Upside-Down Cake and Baked Alaska

Homey or high-style desserts can also get a makeover. Jessica Armstrong, co-owner and pastry chef at Novel, took the best of both worlds to create the fusion Pineapple Upside-Down Carrot Cake. “I like the combination of the earthy carrots and sour pineapple,” she says. “I decided to make the frosting in ice cream form, so I made a cream-cheese sherbet with buttermilk. The five-spiced cashews add spice and crunch. The sweet basil sauce makes it even more flavorful.”

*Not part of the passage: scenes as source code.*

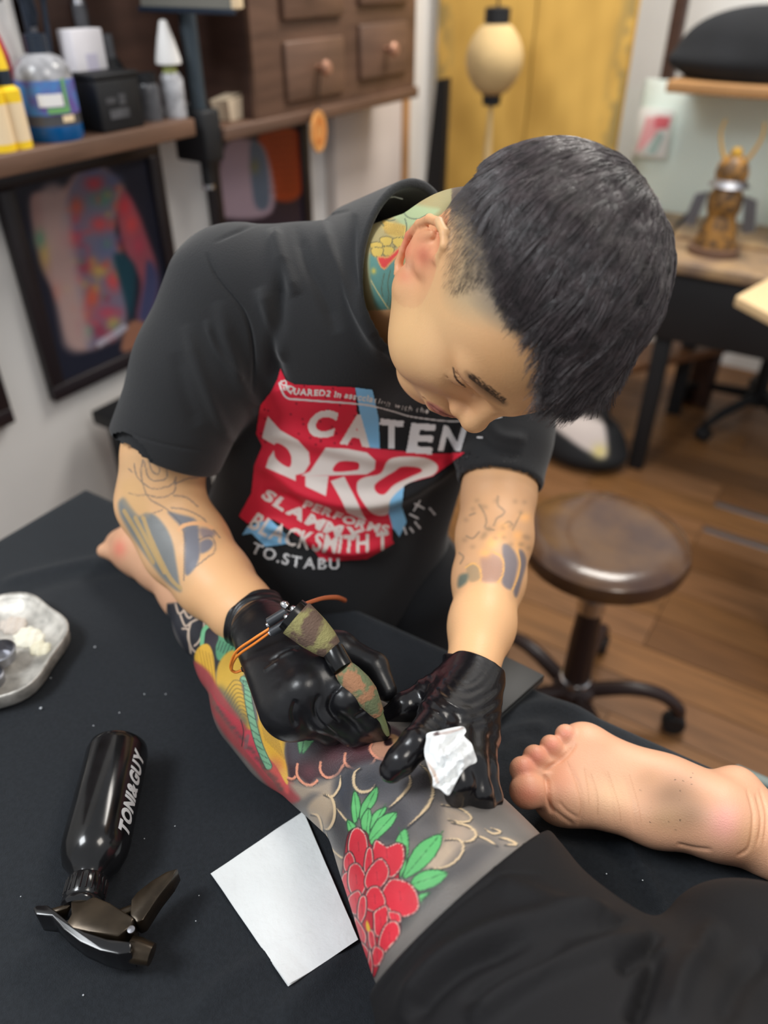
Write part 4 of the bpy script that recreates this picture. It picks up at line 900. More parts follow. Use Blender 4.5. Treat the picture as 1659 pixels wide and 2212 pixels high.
# hem plane through three hem points of the trouser leg
h1, h2, h3 = Z(800, 2110, .82), Z(985, 1895, .945), Z(1122, 1822, .85)
HN = nrm(np.cross(h2 - h1, h3 - h1)); HN = HN if HN @ hd > 0 else -HN; hemc = h1 + HN * .012
V, Q = mesh_sdf(fshorts, A3(-.30, -.35, .77), A3(.62, .66, 1.08), .0042, 1)
V = folds(V, Q, [([(870, 2212), (900, 2140), (980, 2060), (1120, 2000), (1290, 1985), (1330, 2005)], 26, .009), ([(890, 2212), (930, 2150), (1010, 2085), (1150, 2030)], 20, -.007), ([(1010, 2212), (1100, 2140), (1250, 2070), (1400, 2022)], 24, .008), ([(1000, 2180), (1080, 2110), (1230, 2050)], 16, -.005),
                 ([(1360, 2212), (1390, 2140), (1425, 2040)], 18, -.012), ([(1330, 2100), (1390, 2050), (1430, 2015)], 14, -.008), ([(820, 2150), (900, 2040), (1000, 1945), (1090, 1890), (1180, 1890)], 5, -.0018), ([(1060, 1900), (1180, 1950), (1300, 2000)], 24, .006), ([(1450, 2212), (1480, 2100), (1560, 1990)], 26, .006), ([(1560, 2212), (1600, 2120), (1659, 2060)], 24, -.004)], .05)
M['shorts'] = mat('black_shorts_cloth', (22, 21, 23), .75, bump=(500, .25), noise=(5, .12), spec=.3)
sh_ = raw('shorts', V, Q, M['shorts'], cl); sh_['label'] = 'loose black cloth shorts with a stitched hem'
# ================================================================== the tattoo artist
def near(P, c, R_, fn):
    q = np.linalg.norm(P - np.asarray(c, np.float32), axis=1); o = (q - R_ + .03).astype(np.float32); m = q < R_
    if m.any(): o[m] = fn(P[m])
    return o
HR = np.array([[-0.5624113, 0.1433905, 0.8143296], [-0.7383975, -0.5303025, -0.4165915], [0.3721057, -0.8355947, 0.4041273]])
HS = 1.045; HT = CAM + (np.array([-0.2564171, 0.5796317, 1.2374205]) - CAM) * HS
def hl(p): return HT + HR @ (np.asarray(p, float) * HS)            # head-local point -> world
NB = U(838, 600, .822)
SR, SLh = U(500, 640, .845), U(1112, 800, .955)
def eard(x): return (.605 - (x - 918) * .00089) * HS
def E_(px, py, o=0.): return U(px, py, eard(px) + o)
helix = [(946, 560), (961, 530), (960, 503), (948, 480), (928, 473), (905, 484), (884, 508), (871, 540), (861, 569), (861, 592)]
ex_ = nrm(E_(948, 490) - E_(868, 604)); ey_ = E_(880, 505) - E_(940, 590); ey_ = nrm(ey_ - ex_ * (ey_ @ ex_)); ez_ = np.cross(ex_, ey_)
if ez_ @ (CAM - E_(900, 550)) < 0: ez_ = -ez_; ey_ = -ey_
ER = np.stack([ex_, ey_, ez_], 1)
def fear(P):
    d = ell(P, E_(905, 545, .007), (.027, .0165, .0050), ER)
    d = smin(d, chain(P, [E_(a, b, .0005) for a, b in helix], [.0030, .0036, .0038, .0038, .0038, .0036, .0034, .0034, .0036, .0046], .002), .004)
    d = smin(d, chain(P, [E_(872, 603, .002), E_(884, 606, .003)], [.0062, .0055], .003), .006)
    d = smin(d, chain(P, [E_(935, 505, .004), E_(905, 515, .002), E_(892, 545, .001), E_(893, 575, .003)], [.0030, .0036, .0036, .0032], .004), .005)
    d = smax(d, -ell(P, E_(914, 550, .000), (.0125, .0075, .008), ER), .005)
    d = smin(d, sph(P, E_(915, 579, .004), .0050), .004)
    d = smin(d, chain(P, [E_(946, 560, .002), E_(922, 545, .008)], [.0034, .0030], .003), .004)
    d = smin(d, rc(P, E_(912, 555, .016), hl((.058, -.004, .004)), .012, .02), .010)
    return d
def fhead(P):
    p = ((P - HT.astype(np.float32)) @ HR.astype(np.float32)) / HS; x = np.abs(p[:, 0]); q = np.stack([x, p[:, 1], p[:, 2]], 1)
    d = ell(q, (0, -.006, .045), (.078, .092, .098))
    d = smin(d, ell(q, (0, .030, .060), (.066, .062, .062)), .02)
    d = smin(d, ell(q, (0, .036, -.015), (.062, .060, .078)), .03)
    d = smin(d, rc(q, (.056, .006, -.040), (.018, .066, -.083), .020, .018), .025)
    d = smin(d, sph(q, (0, .074, -.084), .020), .02)
    d = smin(d, ell(q, (.040, .058, -.004), (.024, .026, .026)), .02)                      # cheek
    d = smin(d, ell(q, (.040, .050, -.038), (.026, .030, .032)), .02)
    d = smin(d, ell(q, (.0, .082, -.045), (.028, .022, .024)), .015)                       # mouth mound
    d = smin(d, rc(q, (0, .089, .045), (.042, .071, .048), .012, .009), .016)              # brow ridge
    d = smax(d, -ell(q, (.033, .099, .024), (.020, .014, .013)), .012)                     # socket
    d = smin(d, sph(q, (.033, .070, .024), .0160), .004)                                   # closed lid over the eyeball
    d = smax(d, -rc(q, (.018, .0895, .0165), (.047, .078, .0185), .0011, .0011), .003)     # lash line
    d = smax(d, -rc(q, (.019, .0885, .031), (.046, .077, .034), .0012, .0012), .004)       # lid crease
    d = smin(d, rc(q, (0, .091, .036), (0, .105, -.001), .0075, .0100), .010)              # nose
    d = smin(d, sph(q, (0, .1060, -.004), .0118), .006); d = smin(d, ell(q, (.0135, .0965, -.009), (.0085, .011, .0085)), .006)
    d = smax(d, -ell(q, (.0075, .100, -.018), (.004, .006, .005)), .003)
    d = smin(d, chain(q, [(0, .1005, -.039), (.012, .0985, -.040), (.025, .0895, -.046)], [.0052, .005, .003], .004), .004)
    d = smin(d, chain(q, [(0, .0985, -.052), (.012, .096, -.052), (.024, .0885, -.047)], [.0062, .0055, .003], .004), .004)
    d = smax(d, -chain(q, [(0, .108, -.0455), (.012, .105, -.0455), (.026, .094, -.0465)], [.0016, .0015, .001], .002), .003)
    d = d * HS
    d = smin(d, chain(P, [hl((0, -.036, -.02)), hl((0, -.040, -.07)), NB], [.056, .054, .056], .03), .02)
    d = np.minimum(d, near(P, E_(905, 548), .075, fear)) if False else smin(d, near(P, E_(905, 548), .08, fear), .004)
    return d
RA = [(U(500, 640, .845), .050), (U(424, 815, .866), .046), (U(356, 983, .891), .0450), (U(346, 1085, .905), .0470), (U(402, 1178, .898), .0475), (U(463, 1255, .868), .0405), (U(520, 1315, .835), .0325), (U(556, 1346, .812), .0290)]
LA = [(U(1112, 800, .955), .048), (U(1090, 960, .935), .044), (U(1077, 1070, .913), .0405), (U(1068, 1160, .885), .0405), (U(1056, 1250, .846), .0365), (U(1041, 1350, .795), .0310), (U(1022, 1440, .750), .0262)]
HIPC = A3(-.50, .735, .60); CHE, BEL = U(800, 760, .955), U(700, 1200, 1.09)
WD = nrm(SLh - SR)
def fbody(P):
    d = near(P, hl((0, 0, .02)), .30, fhead)
    d = smin(d, chain(P, [p for p, r_ in RA], [r_ for p, r_ in RA], .02), .02); d = smin(d, chain(P, [p for p, r_ in LA], [r_ for p, r_ in LA], .02), .02)
    d = smin(d, chain(P, [SR, NB + A3(0, .03, -.05), SLh], [.045, .055, .045], .02), .03)
    return smin(d, chain(P, [NB + A3(0, .03, -.05), CHE, BEL, HIPC + A3(0, 0, .06)], [.055, .08, .08, .08], .03), .03)
ar_ = thing('person', 'tattoo artist in black printed T-shirt bending over the tattooed leg', 'person', (HIPC[0], HIPC[1], 0))
V, Q = mesh_sdf(fbody, A3(-.80, .34, .60), A3(-.02, .95, 1.44), .0032, 1)
print('artist verts', len(V))
def gline(x): return np.interp(x, [-.09, -.06, -.03, 0, .008, .034, .052, .08], [.05, .075, .086, .086, .078, .046, .037, .03])
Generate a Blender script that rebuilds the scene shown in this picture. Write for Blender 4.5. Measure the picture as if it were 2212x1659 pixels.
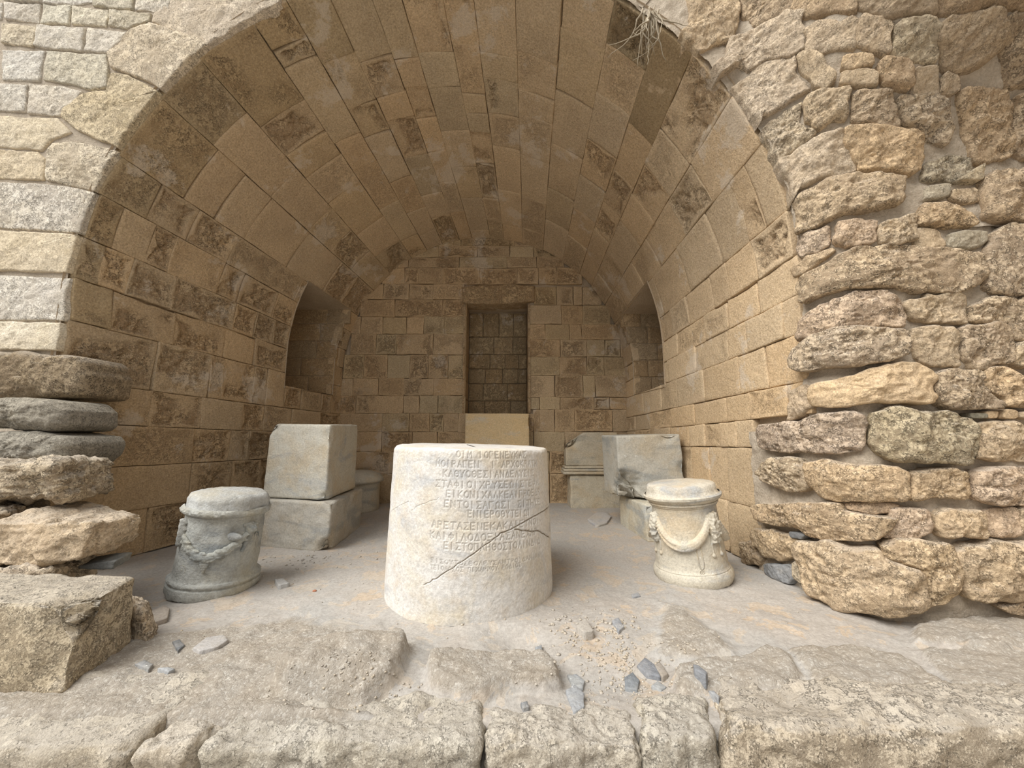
import bpy, math, random
import numpy as np

random.seed(7)
rng = np.random.default_rng(11)
PI = math.pi
for o in list(bpy.data.objects):
    bpy.data.objects.remove(o)
scene = bpy.context.scene
COL = scene.collection

# ------------------------------------------------------------------ camera
cam_data = bpy.data.cameras.new('camera')
cam_data.sensor_width = 36.0
cam_data.lens = 830.0 / 2212.0 * 36.0
cam_data.clip_start = 0.05
cam = bpy.data.objects.new('camera', cam_data)
COL.objects.link(cam)
cam.location = (0.0, 0.0, 1.0)
cam.rotation_euler = (math.radians(90 + 7.2), 0.0, 0.0)
scene.camera = cam

# ------------------------------------------------------------------ light
world = bpy.data.worlds.new('overcast_sky')
scene.world = world
world.use_nodes = True
bg = world.node_tree.nodes['Background']
bg.inputs[1].default_value = 1.0
# standard overcast sky: the zenith is three times as bright as the horizon, L = Lz (1 + 2 sin e) / 3
wnt = world.node_tree
wtc = wnt.nodes.new('ShaderNodeTexCoord')
wsx = wnt.nodes.new('ShaderNodeSeparateXYZ')
wnt.links.new(wtc.outputs['Generated'], wsx.inputs[0])
wmr = wnt.nodes.new('ShaderNodeMapRange')
wnt.links.new(wsx.outputs['Z'], wmr.inputs['Value'])
wmr.inputs['From Min'].default_value = 0.0; wmr.inputs['From Max'].default_value = 1.0
wmr.inputs['To Min'].default_value = 1.0 / 3.0; wmr.inputs['To Max'].default_value = 1.0
wvm = wnt.nodes.new('ShaderNodeVectorMath'); wvm.operation = 'SCALE'
wvm.inputs[0].default_value = (0.95, 0.975, 1.0)
wnt.links.new(wmr.outputs[0], wvm.inputs['Scale'])
wnt.links.new(wvm.outputs[0], bg.inputs[0])
bg.inputs[1].default_value = 1.0

sun_data = bpy.data.lights.new('hazy_sun', 'SUN')
sun_data.energy = 3.8
sun_data.angle = math.radians(48)
sun_data.color = (1.0, 0.965, 0.91)
sun = bpy.data.objects.new('hazy_sun', sun_data)
COL.objects.link(sun)
sun.location = (-3, -4, 8)
# light comes from the front, upper left
from mathutils import Vector
sun.rotation_euler = Vector((0.70, 0.50, -1.0)).to_track_quat('-Z', 'Y').to_euler()

vs = scene.view_settings
vs.view_transform = 'Standard'
vs.look = 'None'
vs.gamma = 1.0
vs.use_curve_mapping = False
vs.exposure = 0.32

# ------------------------------------------------------------------ noise
def _hash(ix, iy, iz):
    h = (ix * 374761393 + iy * 668265263 + iz * 2147483647 + 1274126177) & 0xFFFFFFFF
    h = ((h ^ (h >> 13)) * 1274126177) & 0xFFFFFFFF
    h = ((h ^ (h >> 16)) * 2246822519) & 0xFFFFFFFF
    return (h ^ (h >> 15)) / 4294967295.0

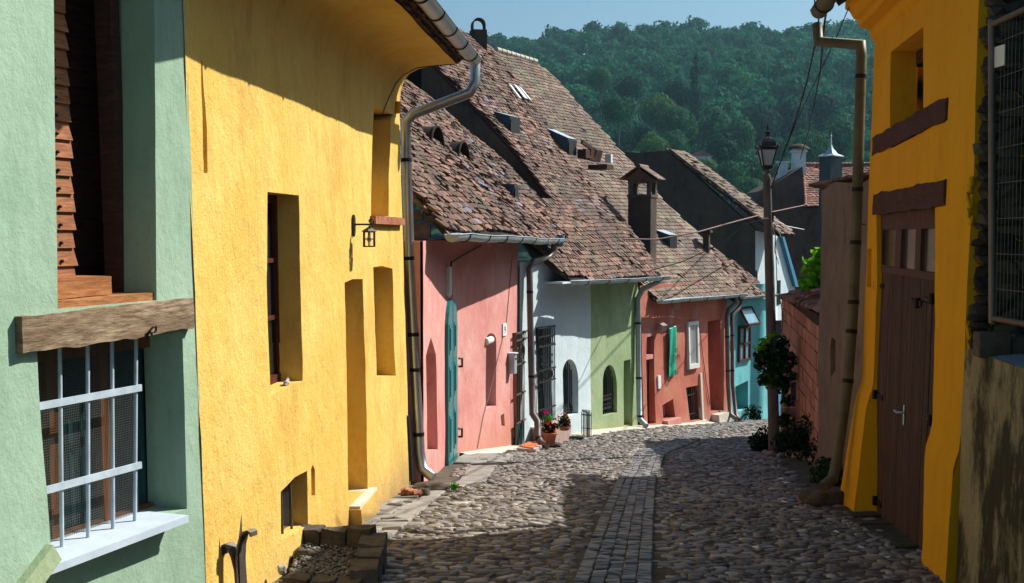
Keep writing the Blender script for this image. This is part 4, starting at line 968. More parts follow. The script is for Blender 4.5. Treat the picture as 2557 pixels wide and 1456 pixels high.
p = gpx(1438, 1098); g = MB(); rock(g, (p.x, p.y, p.z+.045), .17, .07, .025, 35, 3, .1, .1); g.build('drain_cover', M['black'], origin=p, label='dark flat cover lying on the cobbles by the stone step', cat='cover')
# ================================================================== 4  BLUE AND GREEN HOUSE
WB = Wall([(.12, 18.72), (.33, 19.15), (1.46, 21.5), (2.53, 23.33)], 1, .006, 0, .016, 4)
bh = empty('house', (1.4, 21.3, gz(21.3)), 'low house painted half pale blue and half olive green under one roof', 'house')
qF = WB.hit(1475, 900)[0]
bd = WB.px([(1344, 1062), (1379, 1050), (1376, 812), (1338, 818)]); ba = WB.px(arch(1406, 1444, 1045, 1032, 935, 945, 897, 6, 1423))
ga = WB.px(arch(1505, 1541, 1039, 1030, 960, 968, 911, 6, 1523)); gd2 = WB.px([(1558, 1064), (1575, 1060), (1574, 897), (1557, 901)])
mb = MB(); WB.face(mb, [(0, -4.2), (qF, -4.2), (qF, -.42), (0, -.42)], [(bd, .16), (ba, .22)]); mb.build('wall', M['blue'], bh, label='pale blue half of the front wall')
mb = MB(); WB.face(mb, [(qF, -4.4), (WB.len, -4.4), (WB.len, -.42), (qF, -.42)], [(ga, .22), (gd2, .28, 1)]); WB.shell(mb, 0.2, WB.len, -4.4, -.5, 4); mb.build('wall', M['lime'], bh, label='olive green half of the front wall')
a, b, z0, z1 = bbox(bd); f = MB(); WB.box(f, a-.05, b+.05, z0-.1, z1+.05, -.19, -.16); f.build('door', M['iron'], bh)
g = MB()
for i in range(10): q = a+(b-a)*i/9; g.tube([WB.pt(q, z0+.02, .05, False), WB.pt(q, z1, .05, False)], .010, 6)
for h in (.02, .16, .44, .56, .80, .90, .99): WB.box(g, a-.02, b+.02, z0+(z1-z0)*h-.012, z0+(z1-z0)*h+.012, .04, .066)
for zc, n_ in ((.5, 7), (.85, 8), (.66, 3)):
    for i in range(n_): q = a+(b-a)*(i+.5)/n_; g.tube([WB.pt(q+.03*math.sin(t), z0+(z1-z0)*zc+.075*math.cos(t), .05, False) for t in [k*PI/5 for k in range(11)]], .007, 5)
g.build('grille', M['iron'], bh)
g = MB(); WB.box(g, a-.2, a-.12, -2.2, -1.85, .0, .03); g.build('electric_box', M['glassb'], bh)
for poly, dcr in ((ba, (.06, .10)), (ga, (.12, .30, .38))):
    a, b, z0, z1 = bbox(poly); f = MB(); WB.box(f, a-.05, b+.05, z0-.05, z1+.05, -.25, -.21); wv = f.build('window', M['glass'], bh); grille(WB, wv, poly, -.12 if poly is ba else -.08, 8, dcr, .010)
RBp = math.radians(48.7); EB0 = Vector((1.0, 19.7, -.70)); EB1 = Vector((3.04, 23.35, -.74)); RB = Roof(EB0, EB1, (-.87, .5), RBp, .06, 8)
pb = RB.px([(1427, 696), (1540, 693), (1652, 687), (1590, 600), (1505, 488), (1357, 290), (1235, 122), (1185, 92), (1110, 60), (1020, 60), (1099, 176), (1195, 274), (1297, 390), (1380, 500), (1290, 540), (1300, 600), (1385, 670)])
rb = RB.underlay(bh, pb); RB.tiles(rb, pb, M['tile'], jit=.7)
g = MB(); WB.box(g, .95, 2.6, -.80, -.765, -.05, .34); WB.box(g, 2.6, WB.len, -.80, -.765, -.05, .34); g.build('eave_shade_board', M['blue'], bh)  # boards added under the eave to shade the wall below
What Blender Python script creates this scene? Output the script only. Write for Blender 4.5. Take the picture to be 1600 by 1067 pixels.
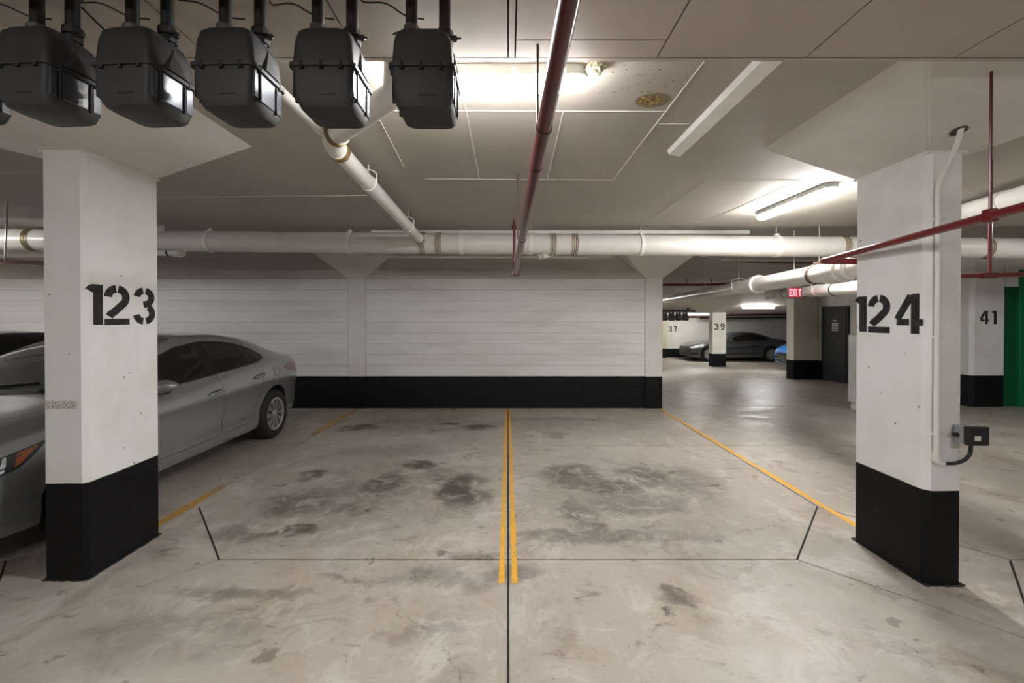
import bpy, bmesh, math, random
import numpy as np
from mathutils import Vector, Matrix
random.seed(7)
PI = math.pi
S = bpy.context.scene
C = S.collection
for o in list(bpy.data.objects): bpy.data.objects.remove(o)

# ------------------------------------------------------------------ camera, world, exposure
EYE, F = 1.6, 705.0
cam = bpy.data.objects.new('camera', bpy.data.cameras.new('camera')); C.objects.link(cam)
cam.data.sensor_width = 36; cam.data.lens = F/1600*36
PITCH = 0.45
cam.location = (0, 0, EYE); cam.rotation_euler = (math.radians(90-PITCH), 0, 0)
cam.data.shift_x = 6/1600
cam.data.shift_y = -(39.5-F*math.tan(math.radians(PITCH)))/1600
cam.data.clip_start = 0.05
S.camera = cam
w = bpy.data.worlds.new('world'); S.world = w; w.use_nodes = True
w.node_tree.nodes['Background'].inputs[0].default_value = (0.9, 0.93, 1, 1)
w.node_tree.nodes['Background'].inputs[1].default_value = 0.02
S.view_settings.view_transform = 'Standard'; S.view_settings.look = 'None'
S.view_settings.gamma = 1; S.view_settings.use_curve_mapping = False
S.view_settings.exposure = 1.62
LAMP = 1.0            # master strength of every lamp

# ------------------------------------------------------------------ materials
def lin(c):
    return tuple((x/12.92 if x <= 0.04045 else ((x+0.055)/1.055)**2.4) for x in c)
def rgb(r, g, b): return lin((r/255, g/255, b/255))
class NT:
    def __init__(s, name):
        s.m = bpy.data.materials.new(name); s.m.use_nodes = True
        s.t = s.m.node_tree; s.b = s.t.nodes['Principled BSDF']
    def n(s, typ, **kw):
        x = s.t.nodes.new(typ)
        for k, v in kw.items():
            if k.startswith('i_'):
                x.inputs[k[2:].replace('_', ' ')].default_value = v
            else: setattr(x, k, v)
        return x
    def l(s, a, b): s.t.links.new(a, b)
    def math(s, op, a, b=None, c=None, clamp=False):
        x = s.t.nodes.new('ShaderNodeMath'); x.operation = op; x.use_clamp = clamp
        for i, v in enumerate((a, b, c)):
            if v is None: continue
            if isinstance(v, (int, float)): x.inputs[i].default_value = v
            else: s.l(v, x.inputs[i])
        return x.outputs[0]
    def mix(s, f, a, b, typ='MIX'):
        x = s.t.nodes.new('ShaderNodeMix'); x.data_type = 'RGBA'; x.blend_type = typ
        for sock, v in ((x.inputs[0], f), (x.inputs[6], a), (x.inputs[7], b)):
            if isinstance(v, (int, float)): sock.default_value = v
            elif isinstance(v, tuple): sock.default_value = (*v[:3], 1)
            else: s.l(v, sock)
        return x.outputs[2]
    def noise(s, vec, scale, detail=4, rough=0.55, dist=0.0):
        x = s.n('ShaderNodeTexNoise'); s.l(vec, x.inputs['Vector'])
        x.inputs['Scale'].default_value = scale; x.inputs['Detail'].default_value = detail
        x.inputs['Roughness'].default_value = rough; x.inputs['Distortion'].default_value = dist
        return x.outputs['Fac']
    def ramp(s, f, a, b):
        x = s.n('ShaderNodeMapRange'); x.clamp = True; x.interpolation_type = 'SMOOTHSTEP'
        s.l(f, x.inputs[0]); x.inputs[1].default_value = a; x.inputs[2].default_value = b
        return x.outputs[0]
    def pos(s, scale=None):
        g = s.n('ShaderNodeNewGeometry').outputs['Position']
        if scale:
            v = s.n('ShaderNodeVectorMath', operation='MULTIPLY'); s.l(g, v.inputs[0])
            v.inputs[1].default_value = scale; g = v.outputs[0]
        return g
    def bump(s, h, strength=0.2, dist=0.01):
        x = s.n('ShaderNodeBump'); x.inputs['Strength'].default_value = strength
        x.inputs['Distance'].default_value = dist; s.l(h, x.inputs['Height'])
        s.l(x.outputs[0], s.b.inputs['Normal'])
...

Baked Alaska, once a show-stopper restaurant dessert, reclaims its status at The Savoy at 21c, one of Kansas City’s most historic restaurants. According to chef Joe West, “There is something fun and whimsical about reimagining an iconic dish like Baked Alaska.” He makes the igloo-shaped cake topped with ice cream and mounded with torched meringue new again with different flavor combinations. Lavender in spring, peppermint in winter, and a play on s’mores “by lightly smoking the graham-cracker ice cream, using a flourless chocolate cake base, and slathering the whole thing with our house-made marshmallow fluff,” he says.

Everything’s up to date in Kansas City, especially the food.